Die Kolumne „Aufgegabelt“existiert seit Januar 2015. Seitdem sind einschließlich dieser exakt 167 Ausgaben erschienen, die absolute Mehrheit davon Restaurantbesprechungen, in etwa 130 an der Zahl. Und natürlich waren darunter sehr viele Begegnungen mit beglückenden Tellern, auf denen die Kunst des Kochens, das ehrliche Handwerk, sich so entfaltet haben, dass es in der Tat das Schönste auf Erden war, der Vorkoster der Leser sein zu dürfen. Verführerisch schmeckende Suppen, duftige Ragouts, delikate Terrinen, filigrane Desserts. Aber es hat auch wolkenverhangene und unappetitliche Begegnungen mit Speisen gegeben: trockene Keulen von Kaninchen, die aufgrund der dilettantischen Verarbeitung ihr Leben umsonst gegeben hatten. Gummiartige Schweinehaxen von traniger Aromenstruktur. Vollendet zu Pudding gelierte Linseneintöpfe mit erschlafften Dosenwürstchen. Grauen erregende Tütensuppen, die nicht mal lange genug nach Packungsanleitung gekocht worden waren, damit wenigstens das industrielle Trockengemüse Zeit hatte, reanimiert zu werden – und also wie Heu im Halse kratzte. Literweise Soßen, die nach ihrem Geschmacksprofil weniger mit Küche als mit Chemielabor zu tun hatten. Maultaschen, die angeblich hausgemacht waren, deren Foliengeschmack und typische Form aber an ihrer Herkunft aus der Fabrik nicht den Hauch eines Zweifels ließen. Kindern wurden Eisbecher mit Eierlikör serviert, obwohl ausdrücklich Alkoholfreies gewünscht war.
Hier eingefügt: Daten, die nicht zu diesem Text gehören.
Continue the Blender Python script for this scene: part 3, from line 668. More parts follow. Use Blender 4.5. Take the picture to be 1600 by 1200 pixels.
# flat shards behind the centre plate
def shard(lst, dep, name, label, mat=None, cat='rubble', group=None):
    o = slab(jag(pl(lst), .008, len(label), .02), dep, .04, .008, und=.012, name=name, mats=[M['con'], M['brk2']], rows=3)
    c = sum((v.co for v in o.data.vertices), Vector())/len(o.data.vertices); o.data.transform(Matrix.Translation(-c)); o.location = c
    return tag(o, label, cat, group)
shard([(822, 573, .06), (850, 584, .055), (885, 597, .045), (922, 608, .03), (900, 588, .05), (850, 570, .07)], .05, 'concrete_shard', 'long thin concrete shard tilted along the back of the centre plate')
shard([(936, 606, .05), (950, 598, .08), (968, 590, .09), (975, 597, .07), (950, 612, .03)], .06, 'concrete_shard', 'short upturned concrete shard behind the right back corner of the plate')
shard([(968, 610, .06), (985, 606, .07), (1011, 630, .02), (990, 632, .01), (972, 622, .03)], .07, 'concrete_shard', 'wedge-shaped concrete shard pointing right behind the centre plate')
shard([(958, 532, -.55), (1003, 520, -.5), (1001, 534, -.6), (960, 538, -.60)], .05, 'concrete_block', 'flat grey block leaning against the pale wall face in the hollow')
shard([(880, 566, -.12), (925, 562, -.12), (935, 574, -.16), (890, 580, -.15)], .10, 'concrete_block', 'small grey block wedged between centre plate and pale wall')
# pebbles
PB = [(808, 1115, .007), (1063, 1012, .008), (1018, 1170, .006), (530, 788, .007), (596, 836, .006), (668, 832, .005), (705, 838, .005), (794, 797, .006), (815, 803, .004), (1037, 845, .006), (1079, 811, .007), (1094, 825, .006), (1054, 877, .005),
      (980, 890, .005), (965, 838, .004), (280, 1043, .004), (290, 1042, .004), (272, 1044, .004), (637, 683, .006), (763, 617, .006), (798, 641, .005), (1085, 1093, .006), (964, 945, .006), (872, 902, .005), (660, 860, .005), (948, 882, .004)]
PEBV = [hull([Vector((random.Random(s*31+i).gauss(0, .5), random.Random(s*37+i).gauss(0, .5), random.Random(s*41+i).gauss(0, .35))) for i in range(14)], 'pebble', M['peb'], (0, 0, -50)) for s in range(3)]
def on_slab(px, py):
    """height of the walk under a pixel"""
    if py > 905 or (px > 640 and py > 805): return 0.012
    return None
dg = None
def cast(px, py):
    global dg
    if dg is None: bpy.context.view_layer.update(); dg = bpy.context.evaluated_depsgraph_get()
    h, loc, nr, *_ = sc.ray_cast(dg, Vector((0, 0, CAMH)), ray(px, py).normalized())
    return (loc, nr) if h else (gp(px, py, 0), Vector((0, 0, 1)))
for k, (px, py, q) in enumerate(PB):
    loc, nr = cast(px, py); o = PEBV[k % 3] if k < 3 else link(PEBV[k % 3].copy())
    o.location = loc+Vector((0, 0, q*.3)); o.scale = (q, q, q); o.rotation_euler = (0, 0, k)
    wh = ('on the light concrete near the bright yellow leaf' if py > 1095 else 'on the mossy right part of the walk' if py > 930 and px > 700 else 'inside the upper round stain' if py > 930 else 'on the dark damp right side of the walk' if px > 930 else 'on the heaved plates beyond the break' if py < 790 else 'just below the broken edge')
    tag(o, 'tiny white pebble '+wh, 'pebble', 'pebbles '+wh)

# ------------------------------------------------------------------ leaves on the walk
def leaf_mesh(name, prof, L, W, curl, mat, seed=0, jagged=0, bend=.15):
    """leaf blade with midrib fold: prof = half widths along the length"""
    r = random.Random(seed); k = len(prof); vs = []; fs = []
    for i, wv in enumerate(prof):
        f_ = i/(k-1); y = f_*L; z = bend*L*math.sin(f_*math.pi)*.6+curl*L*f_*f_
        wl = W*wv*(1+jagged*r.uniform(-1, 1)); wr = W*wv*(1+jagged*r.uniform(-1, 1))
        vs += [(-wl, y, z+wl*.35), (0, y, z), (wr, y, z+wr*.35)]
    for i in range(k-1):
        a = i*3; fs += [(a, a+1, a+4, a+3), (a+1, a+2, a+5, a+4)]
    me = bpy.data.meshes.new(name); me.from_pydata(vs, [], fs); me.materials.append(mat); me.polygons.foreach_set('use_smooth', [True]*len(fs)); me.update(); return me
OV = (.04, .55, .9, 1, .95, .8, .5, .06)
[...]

Und erst der Service: Einmal wies ein an Selbstsicherheit nicht zu überbietender Kellner darauf hin, dass der Aperitif der beste Abschluss eines guten Menüs sei. Natürlich muss nicht jeder den Unterschied zwischen Digestif (nach dem Essen) und Aperitif (vor dem Essen) kennen. Ein Kellner aber schon. Mut zur Wissenslücke bewies auch eine weibliche Bedienung, die eine Frage nach dem Tagesmenü knochentrocken mit dieser Aufzählung beantwortete: „Vorspeise, Hauptgang und Dessert.“
Tatsächlich gibt es immer wieder Vorkommnisse, die im Zusammenhang mit einem getesteten Restaurant unerwähnt bleiben. Nicht, weil irgendeine Zensur das erfordern würde, sondern weil Kritik den Finger nicht in jede Wunde der menschlichen Schwäche legen muss, gerade wenn es dabei persönlich zu werden droht. Das gilt aber nicht für Köche, die das Blaue vom Himmel versprechen – auf dem Teller dann aber oft nur mit einem Häufchen kaum essbaren Elends dienen können.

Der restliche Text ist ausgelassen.